Pode existir relação entre a história de Scheherazade e a atual crise econômica e social em Portugal? O cineasta Miguel Gomes mostra que isso é possível em “As Mil e uma Noites”, muito aplaudido no fim de semana passado, durante o Festival de Nova York.
Tendo como base a estrutura narrativa do clássico conto persa, o novo filme de Gomes é um épico contado em três atos: “O Inquieto”, “O Desolado” e “O Encantado”, com duração total de 6 horas e 21 minutos.
Trabalhando um ano inteiro com uma equipe de jornalistas que enviavam notícias de todo o país durante o recente mergulho de Portugal na “política de austeridade”, Gomes transforma eventos reais numa fábula, e a expressa através da voz de Scheherazade (Crista Alfaiate), a mítica personagem do livro “As Mil e uma Noites”.
As histórias mirabolantes de um país arruinado pelo comando de “belzebus”, como são descritos no filme os governantes de Portugal, servem de substituição aos contos narrados por Scheherazade para entreter o cruel rei Shariar e preservar sua vida.
O primeiro ato mistura material documental sobre desemprego e eleições com visões surrealistas de galos cantantes e baleias explosivas. O segundo é contado como um drama brechtiano num julgamento ao ar livre no qual os testemunhos ficam cada vez mais absurdos. O terceiro, excêntrico e encantador, mistura a história de Scheherazade com a crônica documental de um caçador de pássaros na área de Lisboa.
Dividido em atos sustentados por tons distintos, o épico é uma sátira política, que além de portuguesa, é também europeia.
Nova onda
Miguel Gomes é o líder de uma nova onda cinematográfica portuguesa. Comparada com a nouvelle vague francesa, há muito não se via um cinema português tão complexo e, sobretudo, tão criativo.
Como explica Gomes, cada um dos três contos traz surpresas e digressões, ancorados nas imaginações de Scheherazade e adaptados aos recentes eventos da vida real em Portugal.
“Havia três jornalistas que recolhiam informações sobre tipos variados de acontecimentos em Portugal e informavam ao “comitê central”, um grupo que é constituído pela equipe nuclear do filme. Essa equipe deveria preparar o roteiro, que poderia surgir da evocação de determinada história ou determinado acontecimento real, transformando-o numa ficção. Estávamos ancorados na realidade do que acontecia no país”, conta o diretor, que tem feito questão de esclarecer que o filme não é uma adaptação das “Mil e uma Noites”.

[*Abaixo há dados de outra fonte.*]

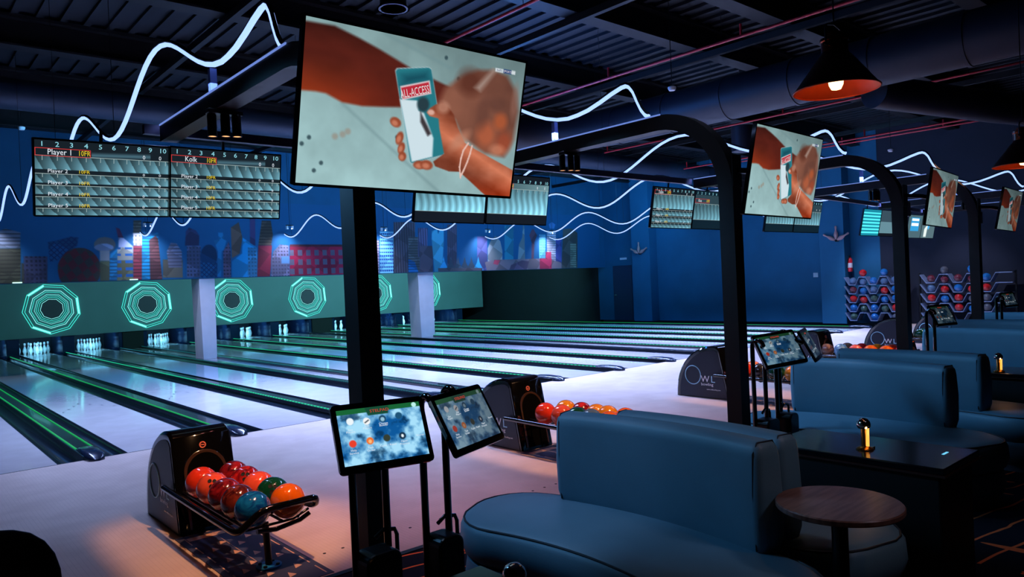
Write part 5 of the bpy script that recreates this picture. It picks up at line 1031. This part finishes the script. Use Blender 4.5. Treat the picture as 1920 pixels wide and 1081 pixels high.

“Desde minha adolescência tenho uma relação forte com esse livro, mas a ideia era criar um dispositivo cinematográfico que se aproximasse da sua narrativa. Queria construir algo que fosse tão rico quanto ‘As Mil e Uma Noites’, com todas as suas bifurcações ficcionais e que, ao mesmo tempo, fosse uma radiografia do estado de alma de um país, durante o período de um ano. Por isso definimos como baliza temporal o período entre agosto de 2013 e agosto de 2014, quando Portugal viveu – e continua a viver – uma grave crise econômica e social”, diz Gomes, que tem uma explicação para a titulação dos atos.
“O primeiro chama-se ‘Inquieto’ porque há motivos de inquietação que vão surgindo às personagens em várias histórias. O segundo, ‘O Desolado’, porque já passou a inquietude. Há qualquer coisa que parece estar perdida e partida sem possibilidade de reerguer. Por fim, ‘O Encantado’ é a memória de cada um dos personagens e traz a lembrança de outra cidade. A maior parte desses personagens nasceu em bairros de lata [favelas] e foram realojados em ‘bairros sociais’, que não gostam e sentem saudades dos locais em que nasceram”.
O diretor discorda que “As Mil e Uma Noites” seja um filme militante com a intenção de impor valores aos espectadores. ”Eu quis principalmente evidenciar a situação atual de Portugal. Ela é multifacetada e eu gostaria que a extensão deste filme traduzisse a percepção do que é a experiência de viver em comunidade neste país em crise”, afirma.